Einige Stunden lang streift der Unhold mit seinen Opfern durch Wald und Wiesen, fragt und filmt die weinenden Kinder. Er befiehlt dem 7jährigen, auf den höchsten Baum der Umgebung zu klettern. Dabei darf ihm der geschicktere 8jährige helfen. Durch die Unterstützung des großen Bruders schafft es der Kleine, die Höhe von 10-12 m zu erreichen. Der Größere muß wieder hinabklettern. Nun befiehlt der Mann, immer die Kamera am Auge, dem Kleinen hinunterzuspringen. Meine Lebensgefährtin rief aus, das kann doch nicht wahr sein. Heinrich antwortete, es sei wahr, im Teletext würden die Ereignisse auf 8 Seiten genau geschildert. Meine Lebensgefährtin bat ihn, in seinem Bericht fortzufahren. Heinrich erzählte, der Mann habe gedroht, im Fall einer Sprungverweigerung die ganze Familie auszurotten, angefangen hier mit den beiden Geschwistern. Als sich das Kind lange sträubt, verstärkt der Mann seinen Druck und versichert ihm im Gegenzug, ihm wird nichts geschehen, er verspricht es, er wird ihn auffangen. So ist der Kleine schließlich gesprungen und folgerichtig gestorben. Auch dabei ist gefilmt worden.
Die Sprache eines Psychopathen, wie sich am Ende herausstellt.

Bei Erscheinen des Buchs ist vor allem der Aspekt der Fernsehmedien und des Publikums diskutiert worden, die Glavinic auch aufgreift. Die Fernsehsender befänden sich im "Quotenkampf", dem Publikum wird eine Mitschuld am Sensationalismus gegeben. Die beiden Ehepaare erscheinen bis zum letzten Satz als pseudo-medienkritische Intellektuelle, die sich dem Bann des Geschehens und dem Tätervideo, das auch aufgezeichnet wird, nicht entziehen können. Es ist das Publikum, das Journalisten dazu treibt, in ein Krankenhaus einzudringen und die Mutter zu fotografieren, die mit einem Nervenzusammenbruch eingeliefert worden ist (eine eindeutige Referenz an Bölls Katharina Blum).
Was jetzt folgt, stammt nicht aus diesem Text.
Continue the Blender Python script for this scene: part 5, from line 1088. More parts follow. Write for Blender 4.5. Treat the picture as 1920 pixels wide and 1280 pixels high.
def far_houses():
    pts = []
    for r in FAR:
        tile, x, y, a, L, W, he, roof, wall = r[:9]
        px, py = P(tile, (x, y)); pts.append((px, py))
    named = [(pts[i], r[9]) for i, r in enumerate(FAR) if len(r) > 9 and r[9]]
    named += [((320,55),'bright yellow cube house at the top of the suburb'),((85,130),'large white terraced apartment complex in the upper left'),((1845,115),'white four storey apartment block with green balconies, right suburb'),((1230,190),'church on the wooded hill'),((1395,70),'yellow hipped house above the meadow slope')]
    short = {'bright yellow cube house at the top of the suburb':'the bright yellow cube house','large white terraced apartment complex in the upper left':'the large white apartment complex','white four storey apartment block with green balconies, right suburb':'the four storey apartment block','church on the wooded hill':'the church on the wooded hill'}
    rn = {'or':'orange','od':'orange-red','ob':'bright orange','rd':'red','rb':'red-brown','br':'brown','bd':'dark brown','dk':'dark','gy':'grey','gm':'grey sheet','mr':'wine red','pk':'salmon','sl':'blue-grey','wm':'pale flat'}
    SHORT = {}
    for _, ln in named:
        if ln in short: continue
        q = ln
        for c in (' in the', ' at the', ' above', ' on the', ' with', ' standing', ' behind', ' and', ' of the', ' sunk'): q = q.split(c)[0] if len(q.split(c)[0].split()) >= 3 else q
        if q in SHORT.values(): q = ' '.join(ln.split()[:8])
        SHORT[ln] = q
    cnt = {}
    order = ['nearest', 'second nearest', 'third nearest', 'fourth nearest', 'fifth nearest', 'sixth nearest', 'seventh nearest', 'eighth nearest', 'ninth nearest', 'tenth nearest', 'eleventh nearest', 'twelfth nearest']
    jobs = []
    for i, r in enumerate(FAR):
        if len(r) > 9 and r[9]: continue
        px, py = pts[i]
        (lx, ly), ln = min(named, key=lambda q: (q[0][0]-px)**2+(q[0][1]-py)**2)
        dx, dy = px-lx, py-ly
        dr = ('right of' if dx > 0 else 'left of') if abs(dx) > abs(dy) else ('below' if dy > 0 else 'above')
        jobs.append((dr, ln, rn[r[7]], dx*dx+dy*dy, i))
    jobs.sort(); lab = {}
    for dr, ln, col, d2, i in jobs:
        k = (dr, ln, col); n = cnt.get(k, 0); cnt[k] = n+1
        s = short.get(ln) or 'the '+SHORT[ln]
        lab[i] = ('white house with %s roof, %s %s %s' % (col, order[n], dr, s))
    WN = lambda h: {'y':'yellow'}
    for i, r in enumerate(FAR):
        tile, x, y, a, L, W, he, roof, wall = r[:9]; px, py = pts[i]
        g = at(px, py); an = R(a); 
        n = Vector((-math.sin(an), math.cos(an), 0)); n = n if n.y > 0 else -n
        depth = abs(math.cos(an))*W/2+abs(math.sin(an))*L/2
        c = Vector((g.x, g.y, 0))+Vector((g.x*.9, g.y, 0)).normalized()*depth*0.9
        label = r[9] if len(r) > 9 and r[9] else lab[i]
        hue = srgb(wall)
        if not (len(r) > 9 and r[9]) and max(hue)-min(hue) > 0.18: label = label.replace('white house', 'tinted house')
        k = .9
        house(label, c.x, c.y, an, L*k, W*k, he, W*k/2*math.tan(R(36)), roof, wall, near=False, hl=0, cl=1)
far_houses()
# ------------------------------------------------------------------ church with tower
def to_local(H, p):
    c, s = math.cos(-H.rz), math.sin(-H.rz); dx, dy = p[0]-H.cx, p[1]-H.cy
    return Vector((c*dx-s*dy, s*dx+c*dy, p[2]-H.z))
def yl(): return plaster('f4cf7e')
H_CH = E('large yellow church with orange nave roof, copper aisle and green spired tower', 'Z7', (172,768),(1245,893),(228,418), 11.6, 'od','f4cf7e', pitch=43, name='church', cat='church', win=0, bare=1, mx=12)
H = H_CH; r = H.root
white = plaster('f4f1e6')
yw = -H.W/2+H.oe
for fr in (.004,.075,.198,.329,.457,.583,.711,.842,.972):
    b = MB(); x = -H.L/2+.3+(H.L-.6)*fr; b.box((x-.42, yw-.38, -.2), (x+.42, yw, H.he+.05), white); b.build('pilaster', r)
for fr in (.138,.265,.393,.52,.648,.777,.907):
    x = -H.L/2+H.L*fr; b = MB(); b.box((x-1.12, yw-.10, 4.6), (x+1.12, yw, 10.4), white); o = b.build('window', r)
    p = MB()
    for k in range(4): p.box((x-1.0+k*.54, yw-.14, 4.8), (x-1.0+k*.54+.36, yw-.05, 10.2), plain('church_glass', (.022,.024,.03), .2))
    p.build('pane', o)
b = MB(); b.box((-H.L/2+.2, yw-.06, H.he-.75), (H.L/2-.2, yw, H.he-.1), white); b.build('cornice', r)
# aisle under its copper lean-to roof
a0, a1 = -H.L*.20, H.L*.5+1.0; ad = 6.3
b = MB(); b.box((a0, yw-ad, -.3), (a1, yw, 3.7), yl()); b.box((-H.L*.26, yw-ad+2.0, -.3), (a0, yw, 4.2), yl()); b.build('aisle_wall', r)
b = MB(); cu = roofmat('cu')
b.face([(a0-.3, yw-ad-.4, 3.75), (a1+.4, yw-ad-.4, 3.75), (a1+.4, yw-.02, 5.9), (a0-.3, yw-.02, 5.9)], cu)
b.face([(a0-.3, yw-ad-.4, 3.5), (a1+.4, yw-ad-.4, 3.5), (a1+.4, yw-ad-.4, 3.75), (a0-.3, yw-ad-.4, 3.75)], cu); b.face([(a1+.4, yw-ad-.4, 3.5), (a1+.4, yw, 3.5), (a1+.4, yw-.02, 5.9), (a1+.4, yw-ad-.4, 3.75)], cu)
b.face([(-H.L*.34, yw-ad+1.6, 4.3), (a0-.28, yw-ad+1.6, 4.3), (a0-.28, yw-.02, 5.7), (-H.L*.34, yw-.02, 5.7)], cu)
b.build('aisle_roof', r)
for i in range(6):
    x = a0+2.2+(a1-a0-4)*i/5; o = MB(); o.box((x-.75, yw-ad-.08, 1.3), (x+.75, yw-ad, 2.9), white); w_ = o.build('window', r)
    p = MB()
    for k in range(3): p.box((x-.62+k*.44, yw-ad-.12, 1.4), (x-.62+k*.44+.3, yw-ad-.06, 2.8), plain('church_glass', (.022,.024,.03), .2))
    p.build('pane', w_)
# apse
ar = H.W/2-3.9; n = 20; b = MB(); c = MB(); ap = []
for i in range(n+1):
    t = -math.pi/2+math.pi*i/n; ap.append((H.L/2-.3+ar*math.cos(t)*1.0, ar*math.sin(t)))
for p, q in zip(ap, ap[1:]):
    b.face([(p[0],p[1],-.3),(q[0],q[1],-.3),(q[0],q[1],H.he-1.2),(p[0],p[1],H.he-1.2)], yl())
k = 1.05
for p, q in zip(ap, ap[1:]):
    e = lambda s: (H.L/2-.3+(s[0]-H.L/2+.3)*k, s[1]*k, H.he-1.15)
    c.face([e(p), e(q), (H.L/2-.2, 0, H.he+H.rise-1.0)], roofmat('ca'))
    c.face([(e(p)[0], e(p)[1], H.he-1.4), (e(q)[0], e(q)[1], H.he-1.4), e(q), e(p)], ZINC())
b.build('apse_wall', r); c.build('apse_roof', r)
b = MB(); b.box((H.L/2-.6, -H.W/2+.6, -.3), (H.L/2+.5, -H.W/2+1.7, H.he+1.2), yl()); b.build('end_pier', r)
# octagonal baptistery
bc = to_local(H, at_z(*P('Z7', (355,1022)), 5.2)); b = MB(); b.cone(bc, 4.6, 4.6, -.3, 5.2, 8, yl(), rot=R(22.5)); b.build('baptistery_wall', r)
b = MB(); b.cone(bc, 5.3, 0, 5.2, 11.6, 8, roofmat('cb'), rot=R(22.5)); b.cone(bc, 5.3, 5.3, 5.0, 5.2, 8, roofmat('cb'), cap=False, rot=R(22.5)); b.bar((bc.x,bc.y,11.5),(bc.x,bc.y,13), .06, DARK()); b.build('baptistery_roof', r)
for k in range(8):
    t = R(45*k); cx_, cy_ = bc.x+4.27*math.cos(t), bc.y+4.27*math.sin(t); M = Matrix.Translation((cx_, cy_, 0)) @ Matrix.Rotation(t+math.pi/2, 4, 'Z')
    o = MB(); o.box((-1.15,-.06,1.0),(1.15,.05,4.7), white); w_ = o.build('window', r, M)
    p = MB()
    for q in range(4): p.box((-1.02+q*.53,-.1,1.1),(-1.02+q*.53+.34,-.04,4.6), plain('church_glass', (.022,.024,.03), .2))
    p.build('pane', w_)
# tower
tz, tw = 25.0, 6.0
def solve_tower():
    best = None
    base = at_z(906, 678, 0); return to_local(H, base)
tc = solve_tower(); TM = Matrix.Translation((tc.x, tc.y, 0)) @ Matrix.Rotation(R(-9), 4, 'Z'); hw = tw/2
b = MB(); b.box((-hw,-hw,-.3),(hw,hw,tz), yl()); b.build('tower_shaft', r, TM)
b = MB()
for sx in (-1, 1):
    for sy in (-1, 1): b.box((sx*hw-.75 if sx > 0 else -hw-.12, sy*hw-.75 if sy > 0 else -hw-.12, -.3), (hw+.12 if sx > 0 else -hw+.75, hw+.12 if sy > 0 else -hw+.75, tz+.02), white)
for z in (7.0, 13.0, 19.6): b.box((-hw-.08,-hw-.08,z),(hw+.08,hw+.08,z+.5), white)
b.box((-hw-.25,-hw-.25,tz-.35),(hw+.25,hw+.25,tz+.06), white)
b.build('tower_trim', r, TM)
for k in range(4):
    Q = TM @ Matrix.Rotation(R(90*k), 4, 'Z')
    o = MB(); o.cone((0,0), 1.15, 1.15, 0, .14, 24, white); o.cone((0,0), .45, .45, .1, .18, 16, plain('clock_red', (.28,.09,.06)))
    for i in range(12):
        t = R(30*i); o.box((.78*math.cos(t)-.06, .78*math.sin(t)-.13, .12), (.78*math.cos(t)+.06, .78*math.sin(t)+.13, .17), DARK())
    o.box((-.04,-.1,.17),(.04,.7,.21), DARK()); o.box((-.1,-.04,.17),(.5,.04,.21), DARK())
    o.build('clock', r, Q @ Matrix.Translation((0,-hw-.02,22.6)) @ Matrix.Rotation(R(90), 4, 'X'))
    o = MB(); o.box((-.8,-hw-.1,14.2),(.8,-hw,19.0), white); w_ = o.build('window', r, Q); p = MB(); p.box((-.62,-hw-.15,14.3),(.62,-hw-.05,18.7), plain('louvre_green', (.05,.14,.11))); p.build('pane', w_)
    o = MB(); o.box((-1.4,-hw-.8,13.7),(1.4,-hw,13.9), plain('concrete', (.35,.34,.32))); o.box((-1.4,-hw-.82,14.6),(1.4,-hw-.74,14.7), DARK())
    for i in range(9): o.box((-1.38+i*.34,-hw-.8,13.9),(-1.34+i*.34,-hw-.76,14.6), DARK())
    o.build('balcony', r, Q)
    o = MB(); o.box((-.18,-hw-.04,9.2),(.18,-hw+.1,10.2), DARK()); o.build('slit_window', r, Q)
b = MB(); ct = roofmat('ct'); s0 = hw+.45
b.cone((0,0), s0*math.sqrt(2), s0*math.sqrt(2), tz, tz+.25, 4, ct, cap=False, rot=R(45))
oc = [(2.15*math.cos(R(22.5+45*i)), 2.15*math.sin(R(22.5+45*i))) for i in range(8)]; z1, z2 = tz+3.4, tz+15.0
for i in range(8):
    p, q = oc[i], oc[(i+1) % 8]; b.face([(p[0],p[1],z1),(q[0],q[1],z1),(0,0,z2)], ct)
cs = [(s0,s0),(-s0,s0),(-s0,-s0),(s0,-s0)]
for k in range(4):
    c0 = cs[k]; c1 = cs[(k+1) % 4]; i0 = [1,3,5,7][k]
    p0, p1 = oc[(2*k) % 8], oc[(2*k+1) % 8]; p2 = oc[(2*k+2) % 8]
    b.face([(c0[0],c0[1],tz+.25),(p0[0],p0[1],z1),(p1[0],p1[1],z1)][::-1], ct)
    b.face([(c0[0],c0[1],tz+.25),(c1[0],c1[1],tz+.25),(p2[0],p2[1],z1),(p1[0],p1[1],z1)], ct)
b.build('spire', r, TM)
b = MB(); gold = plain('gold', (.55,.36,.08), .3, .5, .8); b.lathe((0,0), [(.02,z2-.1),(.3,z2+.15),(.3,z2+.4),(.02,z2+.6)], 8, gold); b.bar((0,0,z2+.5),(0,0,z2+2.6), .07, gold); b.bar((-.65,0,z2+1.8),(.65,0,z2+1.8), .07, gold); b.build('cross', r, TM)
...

Es ist das Publikum, das Fernsehsender dazu treibt, das Video zu veröffentlichen.

Die Frage nach dem filmenden Täter ist weniger gestellt worden. Warum filmt er? Warum sorgt er dafür, dass das Filmmaterial gefunden wird? Kann er davon ausgehen, dass eine Kopie in die Medien gelangt und gezeigt wird? Die Antwort auf die letzte Frage kann nicht aus dem Text erschlossen werden.

Nur: Glavinic schrieb seinen Text vor den Internetplattformen, die beschriebene Welt ist eine ohne Internet, ohne Handys (nur mit Festnetztelefon), aber mit Privatfernsehsendern. Dennoch weist er in eine nicht weit entfernte Zukunft, in der Täter ihre Botschaften und Filme selbst veröffentlichen können: Breiviks Manifest, Köpfungsvideos des IS, Brenton Tarrant in Christchurch.

Wie diesen ist es dem Täter hier anscheinend egal, dass er gefasst wird. Schlüssel ist sein Auto, das er verwendet hat und vom geflohenen Kind beschrieben werden konnte. Nicht eindeutig geht hervor, ob die verzerrte Stimme des Täters auf dem Video von ihm selbst verzerrt wurde (dann stellt sich die Frage: wann und wie?) oder vom Sender.

Trotz mancher kompositorischer Unklarheiten (die Tat wird durchgeführt, als seine Frau einen Alkoholrausch in einem Hotel bei Graz ausschläft, nur: Wie wird geplant? Wie kommt er an die Kinder? Wie wählt er einen Ort ohne weitere Menschen?) ist die Stärke der Novelle: Es ist das Psychogramm eines wohl wahnsinnigen Täters, der über seine Tat schreibt, als ob er sie als Unbeteiligter im Fernsehen beobachten würde. Und über weite Strecken gelingt es Glavinic, eine Spannung aufzubauen, die eines Stephen King würdig ist.